● **Task data**:

※ ※ ※

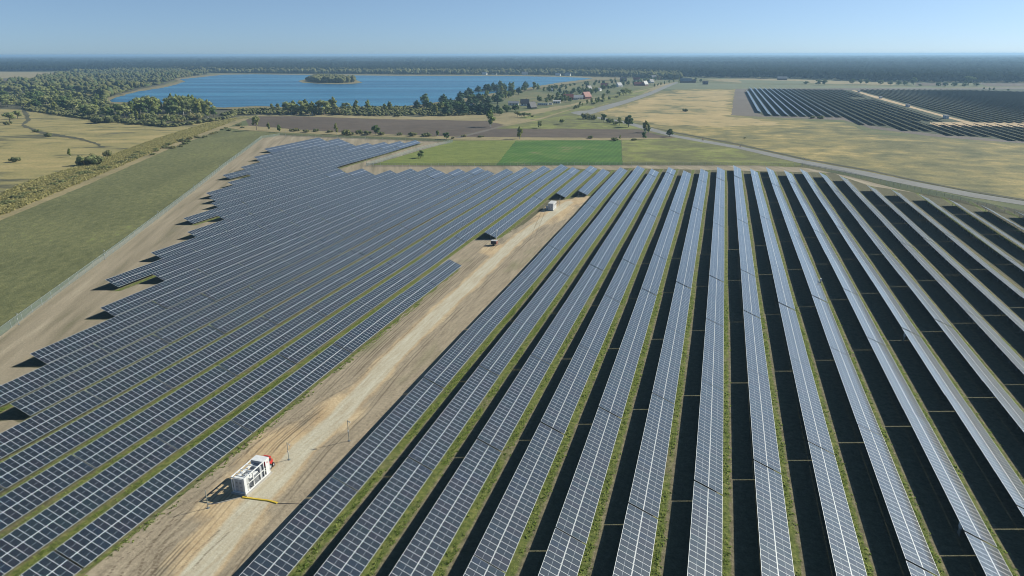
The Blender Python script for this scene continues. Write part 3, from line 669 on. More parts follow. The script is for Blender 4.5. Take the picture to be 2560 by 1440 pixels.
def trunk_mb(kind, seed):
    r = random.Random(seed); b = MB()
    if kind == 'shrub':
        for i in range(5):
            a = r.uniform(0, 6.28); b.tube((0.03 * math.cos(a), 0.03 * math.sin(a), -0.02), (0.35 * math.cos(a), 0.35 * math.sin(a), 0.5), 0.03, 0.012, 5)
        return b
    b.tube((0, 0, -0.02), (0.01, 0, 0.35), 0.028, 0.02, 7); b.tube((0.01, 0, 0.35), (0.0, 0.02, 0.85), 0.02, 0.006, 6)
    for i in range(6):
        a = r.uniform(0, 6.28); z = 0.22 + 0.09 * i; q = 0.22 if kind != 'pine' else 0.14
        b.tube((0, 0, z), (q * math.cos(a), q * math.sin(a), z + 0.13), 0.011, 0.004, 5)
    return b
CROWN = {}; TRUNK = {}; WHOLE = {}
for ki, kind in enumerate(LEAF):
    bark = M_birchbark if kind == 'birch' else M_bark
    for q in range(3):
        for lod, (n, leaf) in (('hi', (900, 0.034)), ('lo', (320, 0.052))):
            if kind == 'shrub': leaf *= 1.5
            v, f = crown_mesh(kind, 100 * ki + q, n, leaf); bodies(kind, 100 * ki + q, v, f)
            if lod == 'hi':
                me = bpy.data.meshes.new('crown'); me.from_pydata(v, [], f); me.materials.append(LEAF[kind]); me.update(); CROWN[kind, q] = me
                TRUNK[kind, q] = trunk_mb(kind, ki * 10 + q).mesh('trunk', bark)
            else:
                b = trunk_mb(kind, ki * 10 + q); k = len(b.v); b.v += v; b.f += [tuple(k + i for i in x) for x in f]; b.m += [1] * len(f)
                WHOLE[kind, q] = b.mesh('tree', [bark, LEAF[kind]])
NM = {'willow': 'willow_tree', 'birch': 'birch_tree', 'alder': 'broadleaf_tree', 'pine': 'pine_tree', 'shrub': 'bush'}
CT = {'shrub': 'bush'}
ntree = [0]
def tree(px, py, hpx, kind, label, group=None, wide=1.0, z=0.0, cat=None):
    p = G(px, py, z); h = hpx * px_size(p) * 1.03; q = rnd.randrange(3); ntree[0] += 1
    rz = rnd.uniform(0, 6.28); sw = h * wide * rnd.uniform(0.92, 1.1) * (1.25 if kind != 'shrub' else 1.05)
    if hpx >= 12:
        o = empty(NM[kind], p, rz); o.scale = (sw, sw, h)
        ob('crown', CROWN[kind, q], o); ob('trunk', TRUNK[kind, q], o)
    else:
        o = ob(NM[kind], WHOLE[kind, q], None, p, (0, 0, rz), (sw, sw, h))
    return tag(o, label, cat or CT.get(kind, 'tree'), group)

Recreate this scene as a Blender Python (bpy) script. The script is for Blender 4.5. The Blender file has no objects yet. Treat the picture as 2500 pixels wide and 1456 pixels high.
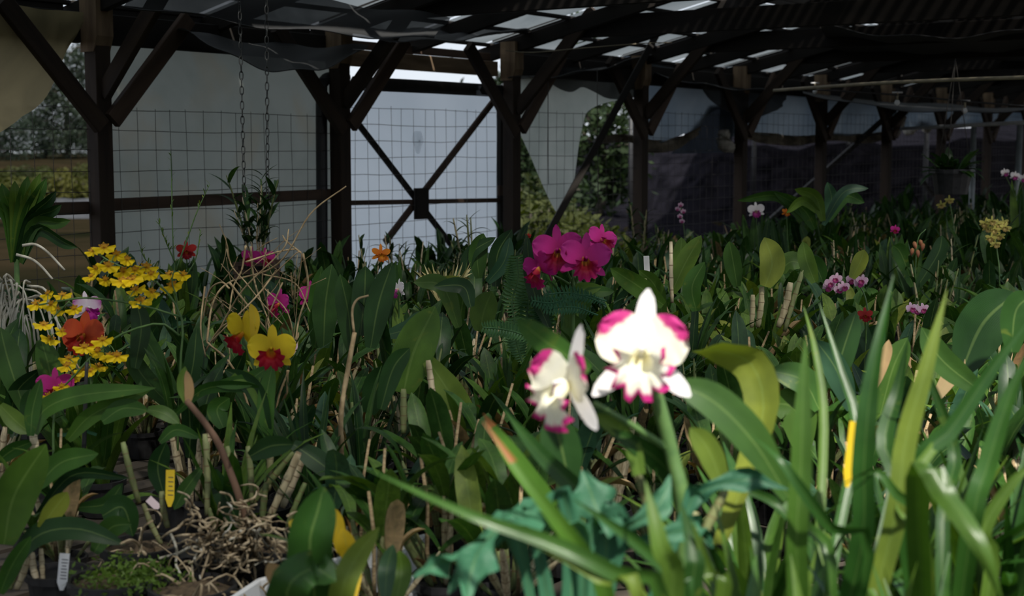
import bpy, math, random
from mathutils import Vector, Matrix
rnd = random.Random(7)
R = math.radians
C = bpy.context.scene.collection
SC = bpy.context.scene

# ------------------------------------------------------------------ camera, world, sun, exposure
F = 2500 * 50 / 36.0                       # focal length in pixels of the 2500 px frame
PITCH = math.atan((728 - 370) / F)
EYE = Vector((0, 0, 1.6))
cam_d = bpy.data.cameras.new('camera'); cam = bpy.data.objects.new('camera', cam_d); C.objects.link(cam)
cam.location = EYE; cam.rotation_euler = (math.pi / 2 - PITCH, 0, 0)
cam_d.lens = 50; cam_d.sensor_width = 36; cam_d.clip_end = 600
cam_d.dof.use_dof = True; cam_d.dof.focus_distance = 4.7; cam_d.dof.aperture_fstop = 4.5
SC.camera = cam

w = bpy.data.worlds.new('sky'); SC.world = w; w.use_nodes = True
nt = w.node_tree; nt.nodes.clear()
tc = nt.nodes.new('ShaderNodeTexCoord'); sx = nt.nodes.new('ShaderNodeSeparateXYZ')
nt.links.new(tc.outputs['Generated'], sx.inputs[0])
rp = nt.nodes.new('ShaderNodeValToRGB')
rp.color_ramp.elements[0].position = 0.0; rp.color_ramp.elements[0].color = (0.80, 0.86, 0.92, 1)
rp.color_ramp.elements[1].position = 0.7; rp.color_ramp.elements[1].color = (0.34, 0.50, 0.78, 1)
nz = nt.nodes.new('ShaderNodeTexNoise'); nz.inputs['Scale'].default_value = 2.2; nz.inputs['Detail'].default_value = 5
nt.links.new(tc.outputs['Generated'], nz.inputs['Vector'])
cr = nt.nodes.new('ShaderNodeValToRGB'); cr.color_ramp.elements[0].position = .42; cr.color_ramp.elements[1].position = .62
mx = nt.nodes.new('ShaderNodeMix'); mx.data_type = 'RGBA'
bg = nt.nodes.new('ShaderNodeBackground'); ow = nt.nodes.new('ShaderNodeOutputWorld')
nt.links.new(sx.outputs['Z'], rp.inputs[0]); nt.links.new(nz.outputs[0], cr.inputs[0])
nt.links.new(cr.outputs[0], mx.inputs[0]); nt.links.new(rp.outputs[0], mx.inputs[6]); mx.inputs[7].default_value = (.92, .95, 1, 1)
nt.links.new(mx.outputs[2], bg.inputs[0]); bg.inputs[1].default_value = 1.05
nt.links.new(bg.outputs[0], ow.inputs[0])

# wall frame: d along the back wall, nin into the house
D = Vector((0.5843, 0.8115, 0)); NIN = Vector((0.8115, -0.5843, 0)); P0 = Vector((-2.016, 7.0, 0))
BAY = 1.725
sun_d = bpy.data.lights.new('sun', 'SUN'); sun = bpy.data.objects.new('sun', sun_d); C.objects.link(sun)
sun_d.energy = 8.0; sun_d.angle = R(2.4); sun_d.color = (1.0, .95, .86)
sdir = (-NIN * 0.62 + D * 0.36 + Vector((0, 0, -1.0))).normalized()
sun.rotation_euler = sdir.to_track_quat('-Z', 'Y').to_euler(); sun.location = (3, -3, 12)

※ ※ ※

● **Goal**:
Copy out all the data exactly; skip the pictures.

● **Result of the task**:
The Blender Python script for this scene continues. Write part 3, from line 669 on. More parts follow. The script is for Blender 4.5. Take the picture to be 2560 by 1440 pixels.
def trunk_mb(kind, seed):
    r = random.Random(seed); b = MB()
    if kind == 'shrub':
        for i in range(5):
            a = r.uniform(0, 6.28); b.tube((0.03 * math.cos(a), 0.03 * math.sin(a), -0.02), (0.35 * math.cos(a), 0.35 * math.sin(a), 0.5), 0.03, 0.012, 5)
        return b
    b.tube((0, 0, -0.02), (0.01, 0, 0.35), 0.028, 0.02, 7); b.tube((0.01, 0, 0.35), (0.0, 0.02, 0.85), 0.02, 0.006, 6)
    for i in range(6):
        a = r.uniform(0, 6.28); z = 0.22 + 0.09 * i; q = 0.22 if kind != 'pine' else 0.14
        b.tube((0, 0, z), (q * math.cos(a), q * math.sin(a), z + 0.13), 0.011, 0.004, 5)
    return b
CROWN = {}; TRUNK = {}; WHOLE = {}
for ki, kind in enumerate(LEAF):
    bark = M_birchbark if kind == 'birch' else M_bark
    for q in range(3):
        for lod, (n, leaf) in (('hi', (900, 0.034)), ('lo', (320, 0.052))):
            if kind == 'shrub': leaf *= 1.5
            v, f = crown_mesh(kind, 100 * ki + q, n, leaf); bodies(kind, 100 * ki + q, v, f)
            if lod == 'hi':
                me = bpy.data.meshes.new('crown'); me.from_pydata(v, [], f); me.materials.append(LEAF[kind]); me.update(); CROWN[kind, q] = me
                TRUNK[kind, q] = trunk_mb(kind, ki * 10 + q).mesh('trunk', bark)
            else:
                b = trunk_mb(kind, ki * 10 + q); k = len(b.v); b.v += v; b.f += [tuple(k + i for i in x) for x in f]; b.m += [1] * len(f)
                WHOLE[kind, q] = b.mesh('tree', [bark, LEAF[kind]])
NM = {'willow': 'willow_tree', 'birch': 'birch_tree', 'alder': 'broadleaf_tree', 'pine': 'pine_tree', 'shrub': 'bush'}
CT = {'shrub': 'bush'}
ntree = [0]
def tree(px, py, hpx, kind, label, group=None, wide=1.0, z=0.0, cat=None):
    p = G(px, py, z); h = hpx * px_size(p) * 1.03; q = rnd.randrange(3); ntree[0] += 1
    rz = rnd.uniform(0, 6.28); sw = h * wide * rnd.uniform(0.92, 1.1) * (1.25 if kind != 'shrub' else 1.05)
    if hpx >= 12:
        o = empty(NM[kind], p, rz); o.scale = (sw, sw, h)
        ob('crown', CROWN[kind, q], o); ob('trunk', TRUNK[kind, q], o)
    else:
        o = ob(NM[kind], WHOLE[kind, q], None, p, (0, 0, rz), (sw, sw, h))
    return tag(o, label, cat or CT.get(kind, 'tree'), group)

Recreate this scene as a Blender Python (bpy) script. The script is for Blender 4.5. The Blender file has no objects yet. Treat the picture as 2500 pixels wide and 1456 pixels high.
import bpy, math, random
from mathutils import Vector, Matrix
rnd = random.Random(7)
R = math.radians
C = bpy.context.scene.collection
SC = bpy.context.scene

# ------------------------------------------------------------------ camera, world, sun, exposure
F = 2500 * 50 / 36.0                       # focal length in pixels of the 2500 px frame
PITCH = math.atan((728 - 370) / F)
EYE = Vector((0, 0, 1.6))
cam_d = bpy.data.cameras.new('camera'); cam = bpy.data.objects.new('camera', cam_d); C.objects.link(cam)
cam.location = EYE; cam.rotation_euler = (math.pi / 2 - PITCH, 0, 0)
cam_d.lens = 50; cam_d.sensor_width = 36; cam_d.clip_end = 600
cam_d.dof.use_dof = True; cam_d.dof.focus_distance = 4.7; cam_d.dof.aperture_fstop = 4.5
SC.camera = cam

w = bpy.data.worlds.new('sky'); SC.world = w; w.use_nodes = True
nt = w.node_tree; nt.nodes.clear()
tc = nt.nodes.new('ShaderNodeTexCoord'); sx = nt.nodes.new('ShaderNodeSeparateXYZ')
nt.links.new(tc.outputs['Generated'], sx.inputs[0])
rp = nt.nodes.new('ShaderNodeValToRGB')
rp.color_ramp.elements[0].position = 0.0; rp.color_ramp.elements[0].color = (0.80, 0.86, 0.92, 1)
rp.color_ramp.elements[1].position = 0.7; rp.color_ramp.elements[1].color = (0.34, 0.50, 0.78, 1)
nz = nt.nodes.new('ShaderNodeTexNoise'); nz.inputs['Scale'].default_value = 2.2; nz.inputs['Detail'].default_value = 5
nt.links.new(tc.outputs['Generated'], nz.inputs['Vector'])
cr = nt.nodes.new('ShaderNodeValToRGB'); cr.color_ramp.elements[0].position = .42; cr.color_ramp.elements[1].position = .62
mx = nt.nodes.new('ShaderNodeMix'); mx.data_type = 'RGBA'
bg = nt.nodes.new('ShaderNodeBackground'); ow = nt.nodes.new('ShaderNodeOutputWorld')
nt.links.new(sx.outputs['Z'], rp.inputs[0]); nt.links.new(nz.outputs[0], cr.inputs[0])
nt.links.new(cr.outputs[0], mx.inputs[0]); nt.links.new(rp.outputs[0], mx.inputs[6]); mx.inputs[7].default_value = (.92, .95, 1, 1)
nt.links.new(mx.outputs[2], bg.inputs[0]); bg.inputs[1].default_value = 1.05
nt.links.new(bg.outputs[0], ow.inputs[0])

# wall frame: d along the back wall, nin into the house
D = Vector((0.5843, 0.8115, 0)); NIN = Vector((0.8115, -0.5843, 0)); P0 = Vector((-2.016, 7.0, 0))
BAY = 1.725
sun_d = bpy.data.lights.new('sun', 'SUN'); sun = bpy.data.objects.new('sun', sun_d); C.objects.link(sun)
sun_d.energy = 8.0; sun_d.angle = R(2.4); sun_d.color = (1.0, .95, .86)
sdir = (-NIN * 0.62 + D * 0.36 + Vector((0, 0, -1.0))).normalized()
sun.rotation_euler = sdir.to_track_quat('-Z', 'Y').to_euler(); sun.location = (3, -3, 12)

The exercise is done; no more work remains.